Most of all, I am grateful to the kids and parents who agreed to talk to me about their experiences in the Luzerne County Juvenile Court. Among this group, I am especially indebted to Laurene Transue, who showed Mark Ciavarella and his accomplices in injustice that one of the most dangerous places in the world is between a mother and her child.

This book could not not have been written without Juvenile Law Center and its two leaders, Bob Schwartz and Marsha Levick, who set out some four decades ago to change the world and did. They, along with their colleagues Marie Yeager and Laval Miller-Wilson, educated me in how a juvenile justice system ought to work. I thank them for their intelligent suggestions and patience.

As a journalist for a half century, I have covered many “blue ribbon” panels that were set up to study serious problems and then proceeded to ignore them. The Interbranch Commission on Juvenile Justice is a sterling exception. Chairman John Cleland is a judge who, unlike Conahan and Ciavarella, takes his oath of office seriously. He and several of his colleagues on the commission were steady, trusted presences in the process of writing this book.

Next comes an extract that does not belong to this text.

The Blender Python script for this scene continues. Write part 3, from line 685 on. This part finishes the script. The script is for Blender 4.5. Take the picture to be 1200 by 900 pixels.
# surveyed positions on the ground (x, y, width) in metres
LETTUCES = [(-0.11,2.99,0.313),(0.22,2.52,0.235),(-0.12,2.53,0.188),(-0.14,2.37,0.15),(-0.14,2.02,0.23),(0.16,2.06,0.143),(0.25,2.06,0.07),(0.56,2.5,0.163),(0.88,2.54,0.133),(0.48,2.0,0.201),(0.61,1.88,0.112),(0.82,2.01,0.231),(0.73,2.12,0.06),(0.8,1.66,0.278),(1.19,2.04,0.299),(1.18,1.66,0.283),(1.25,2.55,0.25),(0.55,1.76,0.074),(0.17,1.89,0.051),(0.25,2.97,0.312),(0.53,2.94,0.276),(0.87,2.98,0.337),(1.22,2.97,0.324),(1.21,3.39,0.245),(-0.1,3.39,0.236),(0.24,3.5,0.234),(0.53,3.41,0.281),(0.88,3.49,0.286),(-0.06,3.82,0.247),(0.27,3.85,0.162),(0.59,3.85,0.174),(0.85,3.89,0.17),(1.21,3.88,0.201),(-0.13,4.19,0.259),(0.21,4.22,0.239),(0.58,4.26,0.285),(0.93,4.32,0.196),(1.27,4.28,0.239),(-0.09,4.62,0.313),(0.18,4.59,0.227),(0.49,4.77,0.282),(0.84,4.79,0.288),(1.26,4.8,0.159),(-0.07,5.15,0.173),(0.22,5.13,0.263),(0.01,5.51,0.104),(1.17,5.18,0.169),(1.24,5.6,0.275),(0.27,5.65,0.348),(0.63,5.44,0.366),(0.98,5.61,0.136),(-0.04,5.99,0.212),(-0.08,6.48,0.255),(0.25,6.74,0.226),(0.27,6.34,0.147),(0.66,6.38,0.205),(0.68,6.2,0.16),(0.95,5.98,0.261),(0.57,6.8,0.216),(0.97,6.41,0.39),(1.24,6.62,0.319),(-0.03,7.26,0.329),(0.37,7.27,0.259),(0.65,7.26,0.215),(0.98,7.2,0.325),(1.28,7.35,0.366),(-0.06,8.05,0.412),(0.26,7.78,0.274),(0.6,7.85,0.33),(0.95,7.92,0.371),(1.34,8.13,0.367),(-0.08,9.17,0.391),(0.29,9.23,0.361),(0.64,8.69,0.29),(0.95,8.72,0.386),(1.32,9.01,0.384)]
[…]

Special thanks also to Thomas Baldino, Thomas Crofcheck, Richard Gold, William Kashatus, Bart Lubow, Chester Muroski, Robert Wolensky, and Clay Yeager.

Susan Stranahan, my onetime colleague at the Philadelphia Inquirer, read early drafts and made her usual perceptive criticisms.

I am also grateful to those individuals who agreed to talk to me on condition that I not use their names. You know who you are, and so do I.

My thanks to two esteemed institutions for their generous support toward the writing of and production of this book: the Annie E. Casey Foundation and the MacArthur Foundation.

Anita Bartholomew, my agent, encouraged this project right from the beginning and connected me with The New Press and executive director Diane Wachtell, whose immediate enthusiasm for the project persuaded me to go with The New Press. Over the next year, she persevered through great personal tragedy to shape my manuscript into its final form. Marc Favreau, editorial director at The New Press, also made important suggestions that were heeded.

Finally, writing a book is a solitary, consuming experience and therefore hard on the people the writer lives with. No one knows this better than my wife Susan, who not only put up with me but served as my first-read editor, making constructive suggestions, aligning verb tenses, eliminating misspellings, blocking unwise metaphors, and knocking down pretentiousness.